Joe DiMaggio, Marilyn Monroe’yu bu durumdan kurtarmak adına akıl hastanesine yatırılmasına yardımcı olur. Kendisini devamlı ziyaret eder ve hastane masraflarını karşılar. Tam iyileşemese de hastaneden çıkmak ister. Bu nedenle Joe DiMaggio kendisini hastaneden çıkarır.
Hastaneye yatırılması işlerini olumsuz etkiler. Film teklifleri artık gelmemeye başlar. Bu nedenle biraz dinlenmek ve toparlanmak için nefret ettiği Los Angeles’tan New York’a geçici süreliğine taşınır. Los Angeles’a geri döner ve bir süre film işi gelmez bu da kendisini fazlasıyla üzer.
Marilyn Monroe, artık rol ve istekleri konusunda daha kararlıdır. Film teklifleri gelmeye başlar. Kendisi sözleşme kurallarını belirler, sözleşme kuralları ise istediği yönetmen ve oyuncu ile çalışmak ve istediği zaman başka film şirketleriyle çalışmaktır.

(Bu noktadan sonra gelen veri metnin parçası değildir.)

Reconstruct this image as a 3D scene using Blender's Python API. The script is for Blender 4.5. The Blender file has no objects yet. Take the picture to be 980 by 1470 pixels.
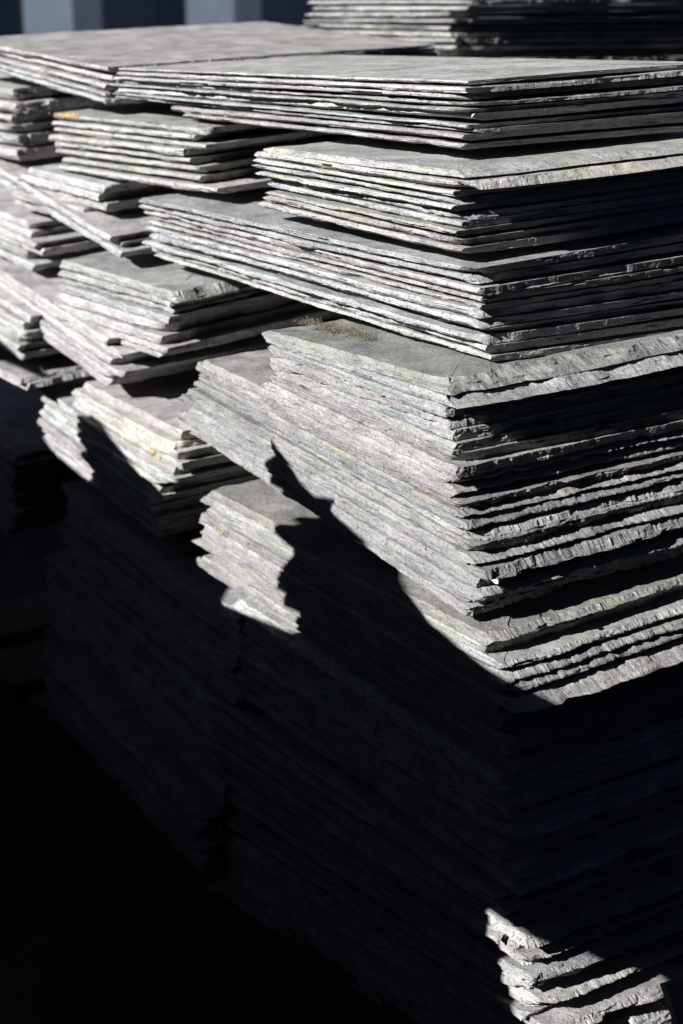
import bpy, math, numpy as np
from mathutils import Vector

# ------------------------------------------------------------------ camera, sky, sun, exposure
scn = bpy.context.scene
H = 0.82                                   # camera height over the ground (m)
PITCH = math.radians(19.9)
FPX = 2590.0                               # focal length in photo pixels (980 x 1470)
cam_d = bpy.data.cameras.new('camera')
cam = bpy.data.objects.new('camera', cam_d)
scn.collection.objects.link(cam)
cam.location = (0, 0, H)
cam.rotation_euler = (math.pi / 2 - PITCH, 0, 0)
cam_d.sensor_fit = 'VERTICAL'
cam_d.sensor_height = 22.3
cam_d.sensor_width = 22.3 * 2 / 3
cam_d.lens = 22.3 * FPX / 1470
cam_d.clip_start = 0.02
cam_d.clip_end = 500
cam_d.dof.use_dof = True
cam_d.dof.focus_distance = 1.02
cam_d.dof.aperture_fstop = 6.3
scn.camera = cam

SUN_EL = math.radians(31)
SUN_AZ = math.radians(231.5)               # compass style, clockwise from +Y: sun stands left and behind the camera
S = np.array([math.sin(SUN_AZ) * math.cos(SUN_EL), math.cos(SUN_AZ) * math.cos(SUN_EL), math.sin(SUN_EL)])
world = bpy.data.worlds.new('World')
scn.world = world
world.use_nodes = True
wn = world.node_tree
sky = wn.nodes.new('ShaderNodeTexSky')
sky.sky_type = 'NISHITA'
sky.sun_disc = False
sky.sun_elevation = SUN_EL
sky.sun_rotation = SUN_AZ
sky.air_density = 0.35                      # clear, thin air: a dark sky and deep shade
sky.dust_density = 0.15
sky.ozone_density = 0.6
wn.links.new(sky.outputs[0], wn.nodes['Background'].inputs[0])
wn.nodes['Background'].inputs[1].default_value = 0.05
sun_d = bpy.data.lights.new('sun', 'SUN')
sun_d.energy = 5.0
sun_d.angle = math.radians(0.28)
sun_d.color = (1.0, 0.99, 0.975)
sun = bpy.data.objects.new('sun', sun_d)
scn.collection.objects.link(sun)
sun.rotation_euler = Vector(-S).to_track_quat('-Z', 'Y').to_euler()
sun.location = (-3, -2, 4)
scn.view_settings.view_transform = 'Standard'
scn.view_settings.look = 'None'
scn.view_settings.gamma = 1
scn.view_settings.exposure = 1.42

# ------------------------------------------------------------------ helpers
def az(deg):
    a = math.radians(deg)
    return np.array([math.sin(a), math.cos(a), 0.0])
EYE = np.array([0, 0, H])
FWD = np.array([0, math.cos(PITCH), -math.sin(PITCH)])
UPV = np.array([0, math.sin(PITCH), math.cos(PITCH)])
RGT = np.array([1.0, 0, 0])
def ray(px, py):
    return FWD + (px - 490) / FPX * RGT - (py - 735) / FPX * UPV
AZL = -34.5
L0, R0 = az(AZL), az(AZL + 90)             # the two directions the stack's faces run in
P3 = ray(700, 522) * 1.0                   # stack corner measured at the foot of the long pile (relative to the eye)
def on_plane(px, py, P, n):
    d = ray(px, py)
    return d * ((P @ n) / (d @ n))
def on_left(px, py, off=0.0):              # on the stack's left face, moved out by off
    return on_plane(px, py, P3 - R0 * off, R0)
def on_level(px, py, z):
    d = ray(px, py)
    return d * (z / d[2])

def noise1(x, rng):
    x = np.asarray(x, float)
    x = x + rng.uniform(0, 50)
    n = int(x.max()) + 3 if x.size else 3
    v = rng.uniform(-1, 1, n + 1)
    i = np.floor(x).astype(int)
    f = x - i
    f = f * f * (3 - 2 * f)
    return v[i] * (1 - f) + v[i + 1] * f
def steps1(x, rng):
    x = np.asarray(x, float) + rng.uniform(0, 9)
    x = x + .45 * np.sin(x * 2.3 + rng.uniform(0, 6))
    i = np.floor(x - x.min()).astype(int)
    return rng.uniform(-1, 1, i.max() + 2)[i]
def noise2(x, y, rng):
    v = rng.uniform(-1, 1, (64, 64))
    xi, yi = np.floor(x).astype(int), np.floor(y).astype(int)
    fx, fy = x - xi, y - yi
    fx, fy = fx * fx * (3 - 2 * fx), fy * fy * (3 - 2 * fy)
    g = lambda a, b: v[a % 64, b % 64]
    return (g(xi, yi) * (1 - fx) + g(xi + 1, yi) * fx) * (1 - fy) + (g(xi, yi + 1) * (1 - fx) + g(xi + 1, yi + 1) * fx) * fy

def mesh_from(name, co, quads=None, tris=None, smooth=None):
    me = bpy.data.meshes.new(name)
    co = np.asarray(co, np.float32)
    q = np.asarray(quads, np.int32).reshape(-1, 4) if quads is not None else np.zeros((0, 4), np.int32)
    t = np.asarray(tris, np.int32).reshape(-1, 3) if tris is not None else np.zeros((0, 3), np.int32)
    loops = np.concatenate([q.ravel(), t.ravel()])
    start = np.concatenate([np.arange(len(q)) * 4, len(q) * 4 + np.arange(len(t)) * 3]).astype(np.int32)
    me.vertices.add(len(co)); me.vertices.foreach_set('co', co.ravel())
    me.loops.add(len(loops)); me.loops.foreach_set('vertex_index', loops)
    me.polygons.add(len(start)); me.polygons.foreach_set('loop_start', start)
    if smooth is not None:
        me.polygons.foreach_set('use_smooth', smooth)
    me.update(calc_edges=True)
    me.validate()
    return me
def link(name, me, mat=None, parent=None):
    o = bpy.data.objects.new(name, me)
    scn.collection.objects.link(o)
    if mat: me.materials.append(mat)
    if parent: o.parent = parent
    return o
def tag(o, label, cat, group=None):
    o['label'] = label; o['category'] = cat
    if group: o['group'] = group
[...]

Canlandırdığı roller ile birçok ödül alır ve bazı ödüllere de aday gösterilir. Savaş alanlarındaki askerlere moral sağlamak için konserler verir.
Bir filmde yönetmen Arthur Miller’la çalışır ve aralarında bir aşk başlar. Marilyn Monroe üçüncü evliliğini Arthur Miller’la yapar. 6 yıl boyunca evlilikleri devam eder. Marilyn Monroe duygularını en uçlarda yaşayan biridir ve boşandıktan sonra ağır bir buhran yaşar.
Artık kendini işine ve hayata veremez hale gelir. Son filminin çekimlerine geç gitmeye ya da hiç gitmemeye başlar. Film çekimlerinde de içki içip, kullandığı ilaçların sayısını arttırır. Çekimlere çıkmadan önce saatlerce tekrar tekrar makyaj yapmaya başlar. Bir keresinde hastayım diyerek çekimlere gelmez ve J. F. Kennedy’nin yaş gününü kutlamaya film şirketinden izinsiz bir şekilde gider. Film şirketi ve yönetmen bu duruma sinirlenir ve sözleşmesi iptal eder.
Filmi Marilyn Monroe olmadan çekmek isterler. Fakat başrol oyuncusu Dean Martin; Marilyn olmadan oynamayacağını iletir. Bunun üzerine film şirketi Marilyn Monroe ile tekrar iletişime geçerek sözleşmeyi yeniler ve film çekimine başlar.
Marilyn Monroe, Amerika’da o dönem mafyaya yakınlığıyla bilinen ünlü sanatçı Frank Sınatra’yla aşk yaşadı. Ama Marilyn’i Amerika manşetlerinden düşürmeyen olay ise J. F. Kennedy ile olan ilişkisidir. Marilyn, J. F. Kennedy’i o kadar kafaya takar ki Beyaz Sarayı devamlı arar. FBI bu nedenle kendisi takip bile eder.
5 Ağustos 1962 gününe gelindiğinde Marilyn Monroe’nun evinin çevresini polisler sarmıştır ve evden ceset torbası içinde bir kadın cesedi çıkartılır. Marilyn Monroe’nun intihar ettiği gazetelerde manşet olarak verilir. Cenazesi Joe DiMaggio eşliğinde otopsi için hastaneye götürülür. Otopsi kurulu tarafından Marilyn Monroe’nun içki ile birlikte aşırı doz uyku ilacı içtiği açıklanır.
Marilyn Monroe, 8 Ağustos 1962 tarihinde Joe DiMaggio, Dean Martin, Frank Sinatra ve büyük bir kalabalık tarafından bir tabut içinde evinden alınır. Joe DiMaggio çok üzgün ve yıkılmış bir şekilde tabutu taşır. Los Angeles Westwood Village Memorial Parkta son yolculuğuna uğurlanır.
Joe DiMaggio, Marilyn Monroe için çiçeklerden yapılmış kalp şeklinde bir çelenk ve sonsuza kadar seveceğine dair bir yazı bırakır.
Elton John, Marilyn Monroe için bir şarkı yazdığı bile bilinir.